Die Kunst des Erzählens
Wie können wir heute in unserer Welt der zu vielen Bilder und zu vielen Worte noch etwas erzählen, das andere berührt und das sie in sich behalten? Wie kann man von sich selbst, der eigenen Geschichte und wie von anderen erzählen – und mithin auch von der Liebe, allem Überschwang und allen Enttäuschungen –, ohne in eine verbrauchte Sprache zu fallen, wie sie uns täglich begegnet, ob in den Medien, der Politik oder privat? Wir wollen uns den Antworten auf diese Fragen nicht abstrakt nähern, sondern durch die gemeinsame Besprechung und Analyse kleiner Geschichten, die im Laufe der Woche entstehen: in der Begegnung mit neuen Menschen in einer bis in den Schlaf hinein machtvollen Landschaft.
Die Seminare am Gardasee, die seit 2003 in unserem Haus stattfinden, stellen die Teilnehmerinnen und Teilnehmer vor drei Aufgaben: das genaue Erinnern, das genaue Beobachten und ein genaues, auf sich selbst zurückgreifendes, aber auch über sich selbst hinausreichendes gestaltetes Erzählen.
Die Arbeit erstreckt sich über fünfeinhalb Tage in einer kleinen Gruppe von maximal neun Personen vom frühen Vormittag bis in den späteren Abend. Selbst die Mittagspause verbringen die meisten schreibend, nachdenkend oder im Austausch mit anderen im Haus und Garten – und immer wieder geht es dabei, unter Anleitung eines so namhaften wie erfahrenen Schriftstellers (Bodo Kirchhoff) und einer seit vielen Jahren erprobten Lektorin (Ulrike Bauer), um die Verbindung von ungeordnet Persönlichem mit ordnendem Handwerk.
Wichtigste Voraussetzungen für unser Schreibseminar sind Passion und Neugier, das heißt, eine Leidenschaft für das Schreiben und eine Freude daran, und beides kann auch über etwas sehr Privates laufen; etwa einem Tagebuch oder einem Stück Familiengeschichte, der Trauer um einen nahen Angehörigen oder einer Erfahrung von Glück, die am Anfang oft sprachlos macht. Und nicht ganz unwichtig für die Frage, ob man in dem Seminar richtig aufgehoben wäre, ist auch die Lektüre des einen oder anderen Werks von Bodo Kirchhoff, wir nennen hier nur drei Titel, die in den letzten 40 Jahren erschienen sind: „Die mexikanische Novelle“; „Liebe in groben Zügen“; und „Dämmer und Aufruhr“ (alle in der Frankfurter Verlagsanstalt).

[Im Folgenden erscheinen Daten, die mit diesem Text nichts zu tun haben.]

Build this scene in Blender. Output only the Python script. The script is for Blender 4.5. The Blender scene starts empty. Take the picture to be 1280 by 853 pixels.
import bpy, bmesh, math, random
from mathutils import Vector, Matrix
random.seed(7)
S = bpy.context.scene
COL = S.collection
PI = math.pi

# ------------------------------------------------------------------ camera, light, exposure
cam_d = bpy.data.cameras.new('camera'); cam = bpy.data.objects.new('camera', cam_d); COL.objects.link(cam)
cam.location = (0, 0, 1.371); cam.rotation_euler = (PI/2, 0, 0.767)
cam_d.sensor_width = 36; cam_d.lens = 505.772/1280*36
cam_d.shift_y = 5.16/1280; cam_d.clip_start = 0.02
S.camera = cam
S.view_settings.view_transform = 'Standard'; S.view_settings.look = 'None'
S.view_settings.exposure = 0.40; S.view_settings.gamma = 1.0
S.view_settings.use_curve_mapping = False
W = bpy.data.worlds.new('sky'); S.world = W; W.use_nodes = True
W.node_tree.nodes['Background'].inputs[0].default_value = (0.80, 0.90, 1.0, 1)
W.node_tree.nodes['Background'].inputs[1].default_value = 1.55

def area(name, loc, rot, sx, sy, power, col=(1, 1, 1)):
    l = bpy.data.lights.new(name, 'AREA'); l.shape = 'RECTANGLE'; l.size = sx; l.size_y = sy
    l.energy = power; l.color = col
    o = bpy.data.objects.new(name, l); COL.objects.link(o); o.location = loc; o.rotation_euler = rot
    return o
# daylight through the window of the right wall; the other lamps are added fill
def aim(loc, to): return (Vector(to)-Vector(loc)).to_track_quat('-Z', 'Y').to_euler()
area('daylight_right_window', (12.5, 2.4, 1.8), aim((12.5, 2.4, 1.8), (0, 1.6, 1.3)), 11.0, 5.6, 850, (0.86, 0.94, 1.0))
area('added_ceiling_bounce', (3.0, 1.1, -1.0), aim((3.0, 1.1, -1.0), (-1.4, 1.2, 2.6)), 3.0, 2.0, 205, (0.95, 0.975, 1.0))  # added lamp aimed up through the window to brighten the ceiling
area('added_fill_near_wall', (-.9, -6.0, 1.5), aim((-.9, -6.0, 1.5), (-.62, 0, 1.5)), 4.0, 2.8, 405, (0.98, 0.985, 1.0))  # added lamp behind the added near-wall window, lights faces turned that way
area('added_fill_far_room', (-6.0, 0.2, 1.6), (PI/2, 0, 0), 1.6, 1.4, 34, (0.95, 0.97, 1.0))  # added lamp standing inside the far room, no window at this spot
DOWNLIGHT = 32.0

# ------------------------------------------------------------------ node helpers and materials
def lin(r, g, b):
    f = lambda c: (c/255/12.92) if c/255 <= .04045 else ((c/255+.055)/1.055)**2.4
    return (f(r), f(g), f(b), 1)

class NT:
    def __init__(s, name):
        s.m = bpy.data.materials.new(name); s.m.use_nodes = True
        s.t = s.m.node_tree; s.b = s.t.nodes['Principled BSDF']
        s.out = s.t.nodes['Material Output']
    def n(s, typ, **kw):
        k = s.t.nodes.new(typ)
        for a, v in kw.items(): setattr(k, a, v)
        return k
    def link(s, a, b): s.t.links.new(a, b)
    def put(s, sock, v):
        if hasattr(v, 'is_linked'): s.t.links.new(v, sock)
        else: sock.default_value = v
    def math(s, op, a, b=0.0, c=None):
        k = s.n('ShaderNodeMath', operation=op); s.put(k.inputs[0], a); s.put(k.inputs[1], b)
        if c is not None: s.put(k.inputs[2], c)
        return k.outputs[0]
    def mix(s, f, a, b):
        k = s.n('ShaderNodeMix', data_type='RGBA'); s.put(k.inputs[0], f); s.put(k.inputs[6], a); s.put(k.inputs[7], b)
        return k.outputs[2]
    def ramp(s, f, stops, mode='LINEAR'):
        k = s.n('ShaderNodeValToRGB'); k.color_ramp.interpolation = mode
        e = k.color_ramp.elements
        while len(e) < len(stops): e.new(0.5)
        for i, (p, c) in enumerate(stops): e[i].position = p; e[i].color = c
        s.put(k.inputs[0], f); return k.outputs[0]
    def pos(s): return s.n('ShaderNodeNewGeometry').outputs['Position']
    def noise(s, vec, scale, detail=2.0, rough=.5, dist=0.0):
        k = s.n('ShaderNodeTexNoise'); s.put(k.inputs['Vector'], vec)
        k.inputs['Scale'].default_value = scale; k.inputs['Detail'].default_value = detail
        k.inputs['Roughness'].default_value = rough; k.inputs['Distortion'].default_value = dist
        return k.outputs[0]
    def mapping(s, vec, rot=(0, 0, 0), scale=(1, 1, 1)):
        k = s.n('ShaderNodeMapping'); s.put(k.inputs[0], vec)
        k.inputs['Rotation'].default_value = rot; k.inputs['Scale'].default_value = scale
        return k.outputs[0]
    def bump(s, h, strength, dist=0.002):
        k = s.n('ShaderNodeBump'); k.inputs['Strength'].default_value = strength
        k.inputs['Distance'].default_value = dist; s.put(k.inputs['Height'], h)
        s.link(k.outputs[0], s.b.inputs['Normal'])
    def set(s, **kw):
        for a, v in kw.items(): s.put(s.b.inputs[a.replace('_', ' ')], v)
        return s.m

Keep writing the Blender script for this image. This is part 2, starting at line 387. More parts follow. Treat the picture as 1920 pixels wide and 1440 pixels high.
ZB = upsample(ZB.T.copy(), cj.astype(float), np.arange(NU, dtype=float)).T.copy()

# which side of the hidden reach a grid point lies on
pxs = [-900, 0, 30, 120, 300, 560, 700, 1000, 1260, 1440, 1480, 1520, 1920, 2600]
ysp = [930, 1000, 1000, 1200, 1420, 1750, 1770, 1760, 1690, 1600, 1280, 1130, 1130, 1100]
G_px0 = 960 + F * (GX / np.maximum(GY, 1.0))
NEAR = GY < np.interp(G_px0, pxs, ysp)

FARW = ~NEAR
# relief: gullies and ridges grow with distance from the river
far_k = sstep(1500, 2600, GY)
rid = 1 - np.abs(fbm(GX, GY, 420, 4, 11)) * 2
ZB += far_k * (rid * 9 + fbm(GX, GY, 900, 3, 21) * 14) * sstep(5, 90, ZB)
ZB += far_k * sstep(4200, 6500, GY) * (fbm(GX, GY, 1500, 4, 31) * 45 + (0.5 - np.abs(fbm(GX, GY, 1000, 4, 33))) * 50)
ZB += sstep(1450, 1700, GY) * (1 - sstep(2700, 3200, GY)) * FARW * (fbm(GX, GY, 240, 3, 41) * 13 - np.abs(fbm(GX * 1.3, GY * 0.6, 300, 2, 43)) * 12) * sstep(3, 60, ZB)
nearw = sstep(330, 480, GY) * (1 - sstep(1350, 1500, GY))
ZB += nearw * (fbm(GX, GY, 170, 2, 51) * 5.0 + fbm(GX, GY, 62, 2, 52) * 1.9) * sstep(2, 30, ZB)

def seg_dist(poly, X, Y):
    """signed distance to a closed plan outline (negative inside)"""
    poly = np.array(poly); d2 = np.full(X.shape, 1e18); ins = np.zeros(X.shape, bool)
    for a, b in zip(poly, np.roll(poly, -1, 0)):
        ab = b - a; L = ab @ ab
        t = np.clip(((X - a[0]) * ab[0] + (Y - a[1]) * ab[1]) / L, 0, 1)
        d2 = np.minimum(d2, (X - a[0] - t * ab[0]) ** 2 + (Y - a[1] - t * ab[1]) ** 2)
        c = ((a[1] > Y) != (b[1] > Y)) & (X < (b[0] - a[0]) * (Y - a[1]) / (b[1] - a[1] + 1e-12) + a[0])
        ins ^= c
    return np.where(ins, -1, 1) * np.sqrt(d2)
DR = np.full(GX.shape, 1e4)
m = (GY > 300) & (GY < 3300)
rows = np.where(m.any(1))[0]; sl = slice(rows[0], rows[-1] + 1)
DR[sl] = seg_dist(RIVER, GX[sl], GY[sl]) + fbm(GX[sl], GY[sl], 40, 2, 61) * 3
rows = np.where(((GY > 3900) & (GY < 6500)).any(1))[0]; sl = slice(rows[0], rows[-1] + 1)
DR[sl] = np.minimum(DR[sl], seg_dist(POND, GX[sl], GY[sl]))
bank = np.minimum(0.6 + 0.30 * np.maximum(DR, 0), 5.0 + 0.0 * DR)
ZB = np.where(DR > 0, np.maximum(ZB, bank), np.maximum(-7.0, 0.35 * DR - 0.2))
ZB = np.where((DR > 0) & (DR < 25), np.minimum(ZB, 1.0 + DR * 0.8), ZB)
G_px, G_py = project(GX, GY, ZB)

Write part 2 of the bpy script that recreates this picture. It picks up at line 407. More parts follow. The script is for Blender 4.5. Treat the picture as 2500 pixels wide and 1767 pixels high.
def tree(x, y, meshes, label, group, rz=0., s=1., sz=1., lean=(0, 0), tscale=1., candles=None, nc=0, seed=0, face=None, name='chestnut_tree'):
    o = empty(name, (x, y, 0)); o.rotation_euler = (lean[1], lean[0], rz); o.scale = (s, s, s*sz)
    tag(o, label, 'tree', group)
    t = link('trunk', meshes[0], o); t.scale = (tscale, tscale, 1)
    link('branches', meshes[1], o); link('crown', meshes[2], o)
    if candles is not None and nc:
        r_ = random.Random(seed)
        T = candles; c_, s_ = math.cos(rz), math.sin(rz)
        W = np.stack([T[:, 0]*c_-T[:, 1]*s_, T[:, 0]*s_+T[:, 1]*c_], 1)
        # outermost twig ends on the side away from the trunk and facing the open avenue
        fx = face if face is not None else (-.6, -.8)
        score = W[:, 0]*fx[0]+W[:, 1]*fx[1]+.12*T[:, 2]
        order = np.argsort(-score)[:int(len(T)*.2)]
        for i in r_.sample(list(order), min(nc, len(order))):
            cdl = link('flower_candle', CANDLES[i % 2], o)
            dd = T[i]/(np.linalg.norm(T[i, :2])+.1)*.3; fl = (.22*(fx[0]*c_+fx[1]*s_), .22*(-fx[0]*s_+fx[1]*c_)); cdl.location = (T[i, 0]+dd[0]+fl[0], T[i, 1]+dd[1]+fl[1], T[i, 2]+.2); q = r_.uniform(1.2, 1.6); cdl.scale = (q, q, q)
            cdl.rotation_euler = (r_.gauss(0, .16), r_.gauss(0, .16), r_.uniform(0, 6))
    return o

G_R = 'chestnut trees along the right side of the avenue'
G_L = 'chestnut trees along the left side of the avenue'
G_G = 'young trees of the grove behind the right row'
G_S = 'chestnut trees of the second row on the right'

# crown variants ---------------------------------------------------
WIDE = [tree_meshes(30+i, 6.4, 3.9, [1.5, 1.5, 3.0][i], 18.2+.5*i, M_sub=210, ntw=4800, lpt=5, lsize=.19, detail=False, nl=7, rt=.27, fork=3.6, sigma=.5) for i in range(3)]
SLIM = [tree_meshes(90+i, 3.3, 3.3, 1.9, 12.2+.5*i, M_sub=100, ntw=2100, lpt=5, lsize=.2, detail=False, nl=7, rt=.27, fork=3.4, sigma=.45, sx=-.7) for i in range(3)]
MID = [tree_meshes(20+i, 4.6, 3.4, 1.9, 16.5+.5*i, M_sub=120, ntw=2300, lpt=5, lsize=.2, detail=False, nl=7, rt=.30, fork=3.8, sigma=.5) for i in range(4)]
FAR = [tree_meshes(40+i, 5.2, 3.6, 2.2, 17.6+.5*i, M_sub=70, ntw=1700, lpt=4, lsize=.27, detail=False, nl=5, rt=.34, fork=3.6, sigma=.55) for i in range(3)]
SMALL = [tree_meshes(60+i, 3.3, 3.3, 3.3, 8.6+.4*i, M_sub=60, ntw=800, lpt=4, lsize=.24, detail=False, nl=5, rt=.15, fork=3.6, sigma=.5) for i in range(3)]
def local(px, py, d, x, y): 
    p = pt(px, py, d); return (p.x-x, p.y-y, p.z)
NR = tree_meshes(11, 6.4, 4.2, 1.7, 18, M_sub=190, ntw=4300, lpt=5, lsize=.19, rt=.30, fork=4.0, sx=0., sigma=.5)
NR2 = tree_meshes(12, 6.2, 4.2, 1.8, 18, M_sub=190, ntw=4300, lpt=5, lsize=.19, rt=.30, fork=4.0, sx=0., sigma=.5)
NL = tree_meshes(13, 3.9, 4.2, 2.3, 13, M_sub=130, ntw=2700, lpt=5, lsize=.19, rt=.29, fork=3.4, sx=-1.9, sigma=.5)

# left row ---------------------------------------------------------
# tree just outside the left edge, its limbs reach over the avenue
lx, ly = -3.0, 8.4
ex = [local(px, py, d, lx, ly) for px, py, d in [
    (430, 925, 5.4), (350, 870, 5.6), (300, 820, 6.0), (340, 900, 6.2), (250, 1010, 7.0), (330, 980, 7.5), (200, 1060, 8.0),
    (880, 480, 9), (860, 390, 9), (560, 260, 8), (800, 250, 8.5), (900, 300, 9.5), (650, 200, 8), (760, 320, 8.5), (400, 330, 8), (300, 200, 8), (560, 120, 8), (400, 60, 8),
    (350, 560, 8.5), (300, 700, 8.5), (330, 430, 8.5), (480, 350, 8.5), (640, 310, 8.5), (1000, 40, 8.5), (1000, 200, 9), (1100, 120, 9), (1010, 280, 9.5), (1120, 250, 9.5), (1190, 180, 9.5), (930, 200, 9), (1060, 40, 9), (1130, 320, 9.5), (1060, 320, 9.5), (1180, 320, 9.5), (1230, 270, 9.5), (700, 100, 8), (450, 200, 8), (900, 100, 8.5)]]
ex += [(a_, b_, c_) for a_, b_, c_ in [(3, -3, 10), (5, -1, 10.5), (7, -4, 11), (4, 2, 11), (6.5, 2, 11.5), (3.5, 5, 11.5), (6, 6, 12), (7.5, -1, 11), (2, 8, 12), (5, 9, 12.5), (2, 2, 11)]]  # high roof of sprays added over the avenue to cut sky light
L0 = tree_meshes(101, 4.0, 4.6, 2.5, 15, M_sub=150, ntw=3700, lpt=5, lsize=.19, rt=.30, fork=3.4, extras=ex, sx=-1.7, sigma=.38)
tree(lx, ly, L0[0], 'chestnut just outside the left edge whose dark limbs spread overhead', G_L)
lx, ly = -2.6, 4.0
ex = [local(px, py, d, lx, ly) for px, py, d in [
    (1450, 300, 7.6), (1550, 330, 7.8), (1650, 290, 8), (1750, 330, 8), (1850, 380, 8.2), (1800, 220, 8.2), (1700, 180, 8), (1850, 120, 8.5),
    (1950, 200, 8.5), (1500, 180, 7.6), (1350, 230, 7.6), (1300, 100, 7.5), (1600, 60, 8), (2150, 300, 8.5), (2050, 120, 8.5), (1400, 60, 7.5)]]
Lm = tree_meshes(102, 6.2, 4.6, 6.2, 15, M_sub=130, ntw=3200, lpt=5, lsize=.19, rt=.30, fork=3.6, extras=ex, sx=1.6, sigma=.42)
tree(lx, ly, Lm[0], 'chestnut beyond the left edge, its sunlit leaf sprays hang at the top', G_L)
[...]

Unsere Erfahrung mit dem Schreibseminaren in den letzten 16 Jahren zeigt, dass schon innerhalb der ersten zwei Tage eine produktive Dynamik entsteht, die aus kleinsten Textanfängen Geschichten hervorbringt, ein Schwung, der alle Beteiligten und auch uns immer wieder überrascht, am meisten aber die Schreibenden selbst. Sie erfahren nicht nur, was in ihnen steckt, sie erfahren auch, wie man es sprachlich zur Geltung bringt, es gestaltet, ohne es zu verfälschen – sie erfahren den Unterschied zwischen Wirklichkeitstreue, wie sie für den Journalismus gilt, und Wahrhaftigkeit innerhalb einer erdachten Geschichte oder eines Stücks Autobiographie. Das sind unsere Lernziele bei der Arbeit.